Prof. Dr. Heimo Losbichler
Industrie 4.0 nur ein Teil der Digitalisierung
Industrie 4.0 ist im deutschen Sprachraum der aktuell vorherrschende Begriff für die bevorstehende vollständige digitale Vernetzung von Mensch und Maschine. Industrie 4.0 beschreibt jedoch nur einen zeitlichen wie inhaltlichen Teil der gesamten digitalen Transformation, der nicht isoliert auf das Controlling wirkt. Für die Analyse zukünftiger Veränderungen im Controlling empfiehlt es sich daher, den zeitlichen und inhaltlichen Gesamtkontext zu betrachtet (vgl. Abbildung 2).
Bisher dominiert die Vernetzung von Menschen
Als Ausgangspunkt der digitalen Transformation kann die Einführung des Internets gesehen werden. Damit war die Basis geschaffen, Informationen unabhängig von Ort und Zeit, weltweit nahezu in Echtzeit auszutauschen. Genutzt wurde diese Möglichkeit vor allem zur Vernetzung von Menschen in Form von E-Mails, dem Abruf von Informationen aus dem Internet und der Einführung von e-commerce (z. B. amazon.com). Diese Ursprungsphase wird auch als Web 1.0 bezeichnet. Die Einführung des Internets führte einerseits ganz allgemein zu veränderten Geschäftsprozessen, Arbeitsweisen und Geschäftsmodellen (z. B. globale, asynchrone Zusammenarbeit mit Home office anstatt Vor-Ort Meetings oder die Finanzierung durch Werbung anstatt kostenpflichtiger Produkte) und anderseits in Branchen mit digitalisierbaren Produkten zu tiefgreifenden Umbrüchen (z. B. in der Musikindustrie oder im Handel).
Im rasch darauffolgenden Web 2.0 etablierte sich zusätzlich das gemeinsame, interaktive Arbeiten und Kommunizieren von Menschen. Wikipedia oder Facebook sind dafür die wahrscheinlich bekanntesten Beispiele. Die Einführung des Smartphones verstärkte die vorhandenen Möglichkeiten der Vernetzung, zudem war das Smartphone das erste wirklich "intelligente" Produkt, das neue Perspektiven für die Nutzung des Internets (z.

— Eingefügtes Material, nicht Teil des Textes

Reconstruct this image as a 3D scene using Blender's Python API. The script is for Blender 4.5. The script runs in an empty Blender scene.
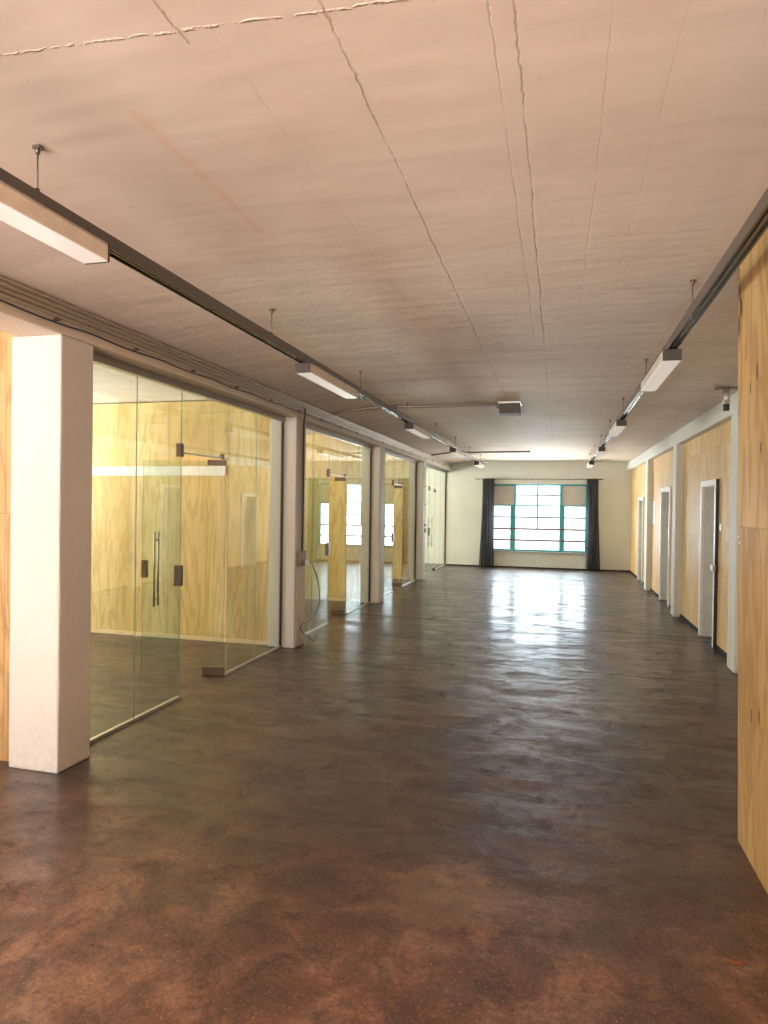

B. Smart-Homes) aufgezeigt hat.
Abb. 3: Industrie 4.0 als Teil der digitalen Transformation
Bisher hat das Internet in erster Linie Menschen vernetzt. Heute stehen wir mit den Begriffen Industrie 4.0 und Internet of Things (IoT) an der Schwelle zur totalen Vernetzung, in der Informationen zwischen Menschen und intelligenten Dingen (Maschinen, Produkte, etc.) für beliebige Zwecke ausgetauscht werden können.
Intelligente Maschinen und Alltagsgegenstände sind eine lang gehegte Vision. Mit Industrie 4.0 und Internet der Dinge werden diese nun zur Realität. Produktionsanlagen, Autos, Kochgeschirr, Häuser oder Seifenspender beginnen zu lernen, sich selbst zu steuern und miteinander zu kommunizieren. Sie verändern Geschäftsmodelle, stellen neue Anforderungen an das Controlling und Controller, bieten aber auch neue Möglichkeiten.